Triggertrap Mobile Dongle – the link between your camera and your smartphone

The Triggertrap Mobile Dongle lets you control flashes and cameras via your smartphone. Is it any good?


A lot of photographers go out shooting while carrying a phone, but do not utilize functionality of it to shoot pictures. Like the name implies, smartphones have a lot of computing power (i.e. they are smart) which cannot be directly used for photography. Triggertrap changes this. The Triggertrap dongle is a little device that connects your smartphone with a camera or a flash to improve your control over it. The device basically looks like a cable, from which one end is plugged in the phone’s audio jack and the other in the camera or a flash. It is as simple as that.

First impressions

The kit I will be testing during this review is the Triggertrap Mobile Kit for a Nikon D800 and the Triggertrap Flash Adapter, which can be used to connect a flash. The main component is the dongle, in which the ‘brains’ of the Triggertrap are located. This dongle is a 3.5mm male to 2.5mm female cable with a bit of electronics in it. The electronics in the cable are used to translate the outgoing signal of the smartphone to a signal which the camera or flash can use for triggering.


Now that I have explained the method to connect the various components, I can tell you something about the functionality of the device. What exactly can your smartphone do for you? When the Triggertrap is used to connect your camera to your smartphone then it basically works as a wired shutter release with an interval timer and some additional triggering methods. In the Triggertrap app on your smartphone, you can find options commonly shared with wired remotes, such as bulb or interval shooting. Besides this the Triggertrap app can also use the sensors available in your smartphone to trigger your camera. With this you can think of sound, movement (of the phone) or motion detection using the smartphone’s camera.


Using it with a camera

I started off using the Triggertrap for some long-exposure photography. As soon as I started my first exposure (90 seconds) I realized that this might not be the most practical way to shoot. During this period I was forced to hand-hold my phone. Suddenly the long exposure feels very long indeed, giving me some time to think: “This is exactly why I prefer wireless shutter releases”. Normally it is possible to let wired shutter releases hang by their own weight, but I did not feel comfortable doing this with my smartphone. I have to say that the results are what I would them to be, but the way in which I obtained them was not so ergonomic.

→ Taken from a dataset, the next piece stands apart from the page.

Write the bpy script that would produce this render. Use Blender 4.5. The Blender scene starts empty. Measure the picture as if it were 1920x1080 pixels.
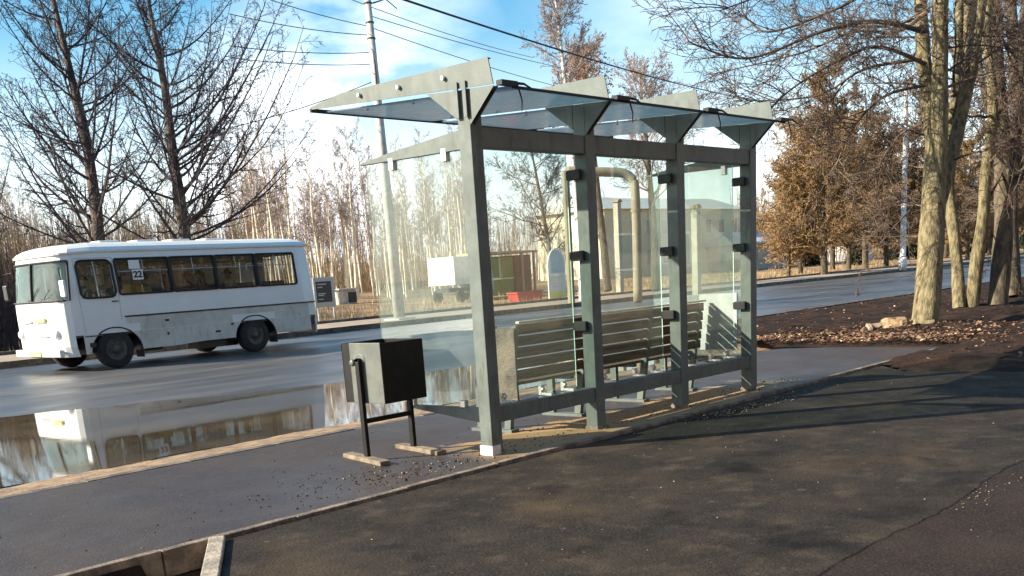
import bpy, bmesh, math, random
import numpy as np
from mathutils import Vector, Matrix, noise

# ------------------------------------------------------------------ camera, sky, sun, exposure
sc = bpy.context.scene
COL = sc.collection
F_PX, YAW, PITCH, ROLL, PY = 1925.2, 0.82782, -0.25568, -0.06597, 1017.54
CAMH = 1.5
_cy, _sy, _cp, _sp = math.cos(YAW), math.sin(YAW), math.cos(PITCH), math.sin(PITCH)
FWD = Vector((_sy*_cp, _cy*_cp, _sp))
_R = Vector((_cy, -_sy, 0)); _U = _R.cross(FWD)
RGT = _R*math.cos(ROLL) + _U*math.sin(ROLL)
UPV = -_R*math.sin(ROLL) + _U*math.cos(ROLL)
EYE = Vector((0, 0, CAMH))
cam_d = bpy.data.cameras.new('camera'); cam = bpy.data.objects.new('camera', cam_d); COL.objects.link(cam)
m = Matrix((RGT, UPV, -FWD)).transposed().to_4x4(); m.translation = EYE
cam.matrix_world = m
cam_d.sensor_width = 36; cam_d.lens = F_PX/1920*36
cam_d.shift_y = (PY-540)/1920
cam_d.clip_start = 0.05; cam_d.clip_end = 3000
sc.camera = cam

def ray(x, y): return FWD*F_PX + RGT*(x-960) - UPV*(y-PY)
SUN_AZ = math.radians(140)      # direction towards the sun, measured from +X
SUN_EL = math.radians(27)
SDIR = Vector((math.cos(SUN_AZ)*math.cos(SUN_EL), math.sin(SUN_AZ)*math.cos(SUN_EL), math.sin(SUN_EL)))
w = bpy.data.worlds.new('World'); sc.world = w; w.use_nodes = True
nt = w.node_tree; nt.nodes.clear()
N = nt.nodes.new; Lk = nt.links.new
wo = N('ShaderNodeOutputWorld'); bg = N('ShaderNodeBackground'); sky = N('ShaderNodeTexSky')
sky.sky_type = 'NISHITA'; sky.sun_disc = False
sky.sun_elevation = SUN_EL; sky.sun_rotation = math.radians(90)-SUN_AZ
sky.air_density = 1.0; sky.dust_density = 1.0; sky.ozone_density = 1.5
tc = N('ShaderNodeTexCoord'); mp = N('ShaderNodeMapping'); mp.inputs['Scale'].default_value = (1.0, 1.0, 2.6)
mp.inputs['Location'].default_value = (3.1, 1.7, 0.4)
n1 = N('ShaderNodeTexNoise'); n1.inputs['Scale'].default_value = 2.3; n1.inputs['Detail'].default_value = 9; n1.inputs['Roughness'].default_value = .55
cr = N('ShaderNodeValToRGB'); cr.color_ramp.elements[0].position = .58; cr.color_ramp.elements[1].position = .80
mx = N('ShaderNodeMixRGB'); mx.inputs[2].default_value = (11.0, 11.4, 11.8, 1)
Lk(tc.outputs['Generated'], mp.inputs[0]); Lk(mp.outputs[0], n1.inputs[0]); Lk(n1.outputs[0], cr.inputs[0])
sxz = N('ShaderNodeSeparateXYZ'); Lk(tc.outputs['Generated'], sxz.inputs[0])
hr = N('ShaderNodeMapRange'); hr.inputs[1].default_value = .02; hr.inputs[2].default_value = .21; hr.inputs[3].default_value = .7; hr.inputs[4].default_value = .0; Lk(sxz.outputs[2], hr.inputs[0])
mxx = N('ShaderNodeMath'); mxx.operation = 'MAXIMUM'; Lk(cr.outputs[0], mxx.inputs[0]); Lk(hr.outputs[0], mxx.inputs[1])
def cloud(dirv, spread, amount):
    'one white cloud bank in a given part of the sky, torn by noise'
    vm = N('ShaderNodeVectorMath'); vm.operation = 'DISTANCE'; vm.inputs[1].default_value = dirv; Lk(tc.outputs['Generated'], vm.inputs[0])
    a = N('ShaderNodeMapRange'); a.inputs[1].default_value = 0; a.inputs[2].default_value = spread; a.inputs[3].default_value = 1; a.inputs[4].default_value = 0; Lk(vm.outputs['Value'], a.inputs[0])
    b = N('ShaderNodeMapRange'); b.inputs[1].default_value = .32; b.inputs[2].default_value = .58; Lk(n1.outputs[0], b.inputs[0])
    c = N('ShaderNodeMath'); c.operation = 'MULTIPLY'; Lk(a.outputs[0], c.inputs[0]); Lk(b.outputs[0], c.inputs[1])
    d = N('ShaderNodeMath'); d.operation = 'MULTIPLY'; d.use_clamp = True; d.inputs[1].default_value = amount; Lk(c.outputs[0], d.inputs[0]); return d.outputs[0]
last = mxx.outputs[0]
for dv, sp_, am in ((ray(680,165).normalized(), .14, 3.0), (ray(620,310).normalized(), .16, 3.2), (ray(1200,150).normalized(), .13, .7)):
    q = N('ShaderNodeMath'); q.operation = 'MAXIMUM'; Lk(last, q.inputs[0]); Lk(cloud(dv, sp_, am), q.inputs[1]); last = q.outputs[0]
Lk(last, mx.inputs[0]); hs = N('ShaderNodeHueSaturation'); hs.inputs['Saturation'].default_value = 1.42; hs.inputs['Hue'].default_value = .487; hs.inputs['Value'].default_value = 1.25; Lk(sky.outputs[0], hs.inputs['Color']); Lk(hs.outputs[0], mx.inputs[1]); Lk(mx.outputs[0], bg.inputs[0]); Lk(bg.outputs[0], wo.inputs[0])
bg.inputs[1].default_value = 0.072
sd = bpy.data.lights.new('sun', 'SUN'); sd.energy = 5.0; sd.angle = math.radians(.5); sd.color = (1, .885, .72)
so = bpy.data.objects.new('sun', sd); COL.objects.link(so); so.location = (0, 0, 30)
so.rotation_euler = (-SDIR).to_track_quat('-Z', 'Y').to_euler()
sc.view_settings.view_transform = 'Standard'; sc.view_settings.look = 'None'
sc.view_settings.exposure = 1.3; sc.view_settings.gamma = 1
sc.cycles.max_bounces = 10; sc.cycles.transparent_max_bounces = 24
sc.cycles.caustics_reflective = False; sc.cycles.caustics_refractive = False

# ------------------------------------------------------------------ measuring helpers (pixel of the 1920x1080 photo -> place in the world)
def at(x, y, z=0.0):
    d = ray(x, y); return EYE + d*((z-CAMH)/d.z)
def atY(x, y, Y):
    d = ray(x, y); return EYE + d*(Y/d.y)
def atX(x, y, X):
    d = ray(x, y); return EYE + d*(X/d.x)
def atD(x, y, dep):
    return EYE + ray(x, y)*(dep/F_PX)
def depth(P): return (Vector(P)-EYE).dot(FWD)

# ------------------------------------------------------------------ mesh helpers
class MB:
    def __init__(s): s.v = []; s.f = []; s.m = []
    def chunk(s):
        if not hasattr(s, 'ck'): s.ck = []
        s.ck.append((len(s.v), len(s.f)))
    def build_each(s, name, mats, parent=None, origin=None, **kw):
        """each marked chunk becomes an object of its own"""
        ck = s.ck+[(len(s.v), len(s.f))]; out = []
        for (v0, f0), (v1, f1) in zip(ck[:-1], ck[1:]):
            if f1 == f0: continue
            q = MB(); q.v = s.v[v0:v1]; q.f = [tuple(i-v0 for i in f) for f in s.f[f0:f1]]; q.m = s.m[f0:f1]
            out.append(q.build(name, mats, parent, origin, **kw))
        return out
    def face(s, idx, mi=0): s.f.append(tuple(idx)); s.m.append(mi)
    def box(s, a, b, mi=0, M=None):
        x0, y0, z0 = a; x1, y1, z1 = b; n = len(s.v)
        c = [(x0,y0,z0),(x1,y0,z0),(x1,y1,z0),(x0,y1,z0),(x0,y0,z1),(x1,y0,z1),(x1,y1,z1),(x0,y1,z1)]
        if M is not None: c = [tuple(M @ Vector(p)) for p in c]
        s.v += c
        for q in ((3,2,1,0),(4,5,6,7),(0,1,5,4),(1,2,6,5),(2,3,7,6),(3,0,4,7)): s.face([n+i for i in q], mi)
    def prism(s, poly, axis, a, b, mi=0):
        """poly: 2-d points in the two other axes, extruded from a to b along axis"""
        n = len(s.v); k = len(poly)
        for t in (a, b):
            for p in poly:
                if axis == 'x': s.v.append((t, p[0], p[1]))
                elif axis == 'y': s.v.append((p[0], t, p[1]))
                else: s.v.append((p[0], p[1], t))
        s.face([n+i for i in range(k)][::-1], mi); s.face([n+k+i for i in range(k)], mi)
        for i in range(k):
            j = (i+1) % k; s.face([n+i, n+j, n+k+j, n+k+i], mi)
    def tube(s, pts, rad, sides=6, mi=0, cap=False):
        if not hasattr(rad, '__len__'): rad = [rad]*len(pts)
        n0 = len(s.v); k = len(pts)
        for i in range(k):
            a = pts[max(i-1, 0)]; b = pts[min(i+1, k-1)]
            tx, ty, tz = b[0]-a[0], b[1]-a[1], b[2]-a[2]
            l = math.sqrt(tx*tx+ty*ty+tz*tz) or 1; tx /= l; ty /= l; tz /= l
            if abs(tz) < .9: ux, uy, uz = ty, -tx, 0.0
            else: ux, uy, uz = 0.0, tz, -ty
            l = math.sqrt(ux*ux+uy*uy+uz*uz) or 1; ux /= l; uy /= l; uz /= l
            vx, vy, vz = ty*uz-tz*uy, tz*ux-tx*uz, tx*uy-ty*ux
            r = rad[i]; p = pts[i]
            for j in range(sides):
                c = CS[sides][j]; ca = c[0]*r; sa = c[1]*r
                s.v.append((p[0]+ux*ca+vx*sa, p[1]+uy*ca+vy*sa, p[2]+uz*ca+vz*sa))
        for i in range(k-1):
            o = n0+i*sides
            for j in range(sides):
                j2 = (j+1) % sides
                s.f.append((o+j, o+j2, o+sides+j2, o+sides+j)); s.m.append(mi)
        if cap:
            s.face([n0+j for j in range(sides)][::-1], mi); s.face([n0+(k-1)*sides+j for j in range(sides)], mi)
    def lathe(s, prof, seg=24, axis='z', c=(0,0,0), mi=0):
        """prof: (radius, height) list"""
        n = len(s.v)
        for r, h in prof:
            for j in range(seg):
                a = 2*math.pi*j/seg; x = r*math.cos(a); y = r*math.sin(a)
                if axis == 'z': p = (c[0]+x, c[1]+y, c[2]+h)
                elif axis == 'y': p = (c[0]+x, c[1]+h, c[2]+y)
                else: p = (c[0]+h, c[1]+x, c[2]+y)
                s.v.append(p)
        for i in range(len(prof)-1):
            for j in range(seg):
                j2 = (j+1) % seg
                s.face((n+i*seg+j, n+i*seg+j2, n+(i+1)*seg+j2, n+(i+1)*seg+j), mi)
    def build(s, name, mats, parent=None, origin=None, smooth=False, bevel=0):
        me = bpy.data.meshes.new(name)
        v = s.v
        if origin is not None:
            v = [(p[0]-origin[0], p[1]-origin[1], p[2]-origin[2]) for p in v]
        me.from_pydata(v, [], s.f)
        if not isinstance(mats, (list, tuple)): mats = [mats]
        for q in mats: me.materials.append(q)
        if len(mats) > 1: me.polygons.foreach_set('material_index', s.m)
        if smooth: me.polygons.foreach_set('use_smooth', [True]*len(me.polygons))
        me.update()
        o = bpy.data.objects.new(name, me); COL.objects.link(o)
        if parent is not None: o.parent = parent
        if bevel:
            b = o.modifiers.new('bevel', 'BEVEL'); b.width = bevel; b.segments = 2; b.limit_method = 'ANGLE'
        return o
CS = {k: [(math.cos(2*math.pi*j/k), math.sin(2*math.pi*j/k)) for j in range(k)] for k in range(3, 33)}
def fix_normals(o):
    bm = bmesh.new(); bm.from_mesh(o.data); bmesh.ops.recalc_face_normals(bm, faces=bm.faces); bm.to_mesh(o.data); bm.free()
def tag(o, label, cat, group=None, kind=None):
    if label: o['label'] = label
    if cat: o['category'] = cat
    if group: o['group'] = group
    if kind: o['kind'] = kind
    return o
def thing(name, label, cat, loc=(0,0,0), rz=0.0, group=None):
    o = bpy.data.objects.new(name, None); COL.objects.link(o); o.location = loc; o.rotation_euler = (0,0,rz)
    o.empty_display_size = .2
    return tag(o, label, cat, group)
def copy_tree(o, parent=None):
    c = o.copy(); COL.objects.link(c); c.parent = parent
    for ch in list(o.children): copy_tree(ch, c)
    return c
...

When you utilize the special capabilities of the Triggertrap, things get interesting. A friend of mine requested that I take some pictures of his football team. After the initial shots I wanted to have some more crazy pictures, because this is how I know these guys. I connected the Triggertrap and set up the sound sensor. Honestly, they were a bit confused after I explained the guys that they had to scream in order to get a picture taken but they results were great. The team photos I got seemed more genuine and not too posed.


Using it with a flash

As you might know, there is a small delay between the moment the camera is trigger and it actually takes the picture. With modern cameras it is small enough to be hardly noticeable, but when the action gets really fast it can seems like an eternity. This is why you might want to trigger a flash and not a camera since the flash delay is much smaller.


High-speed photography requires this smaller delay in order to capture events that take place in a split second. Think of breaking cups, popping balloons and other such things. There is one other main reason you want to use flash for high speed photography: since low-power flashes have a low duration, thus they can freeze motion much better than the shutters in cameras.


The Triggertrap Flash Adapter is well suited for capturing these short moments. I have tried myself to shoot some exploding balloons and it worked well. What is great about working with an iPhone is that it is very convenient to change settings, such as delay or the sensor sensitivity due to the large screen of the iPhone and the touch interface. I have no remarks about the app that is made to use with the TriggerTrap.


The Triggertrap is a very nifty device that can be very useful. It is easy to use, works well and extremely easy to take with you. The little cable can fit in any bag. Because most people always bring a smartphone with them it means that if you bring the cable you always bring a wired release as well.

Unfortunately there is a practical issue with it. When shooting with the Triggertrap there is no way to lay your phone down. During the exposure you will be stuck holding it. Personally for me this is quite a nuisance. Besides this it is also annoying that every time when your smartphone battery depletes you lose all functionality (which happens way too often with me).

I really love the creative triggering method through sound or vibration since it is possible to shoot some unique pictures with it. Combined with the flash adapter it makes high-speed photography easy to do. A note on the high-speed triggering: Triggertrap states that currently only the iOS app has a small enough delay to really do high speed photography, the Android app has a too big delay (at the time of writing). A word of warning, then, if you want to buy it for Android!

In the end I can recommend the Triggertrap to others. While the wired connection to a smartphone might be annoying, it does enable you to do some other stuff. Especially for the price of £22.99 GBP for the Mobile Kit and £19.99 GBP for the Flash Adapter it makes a great present for Christmas or a birthday. A present that doesn’t break the bank but with high gadget factor.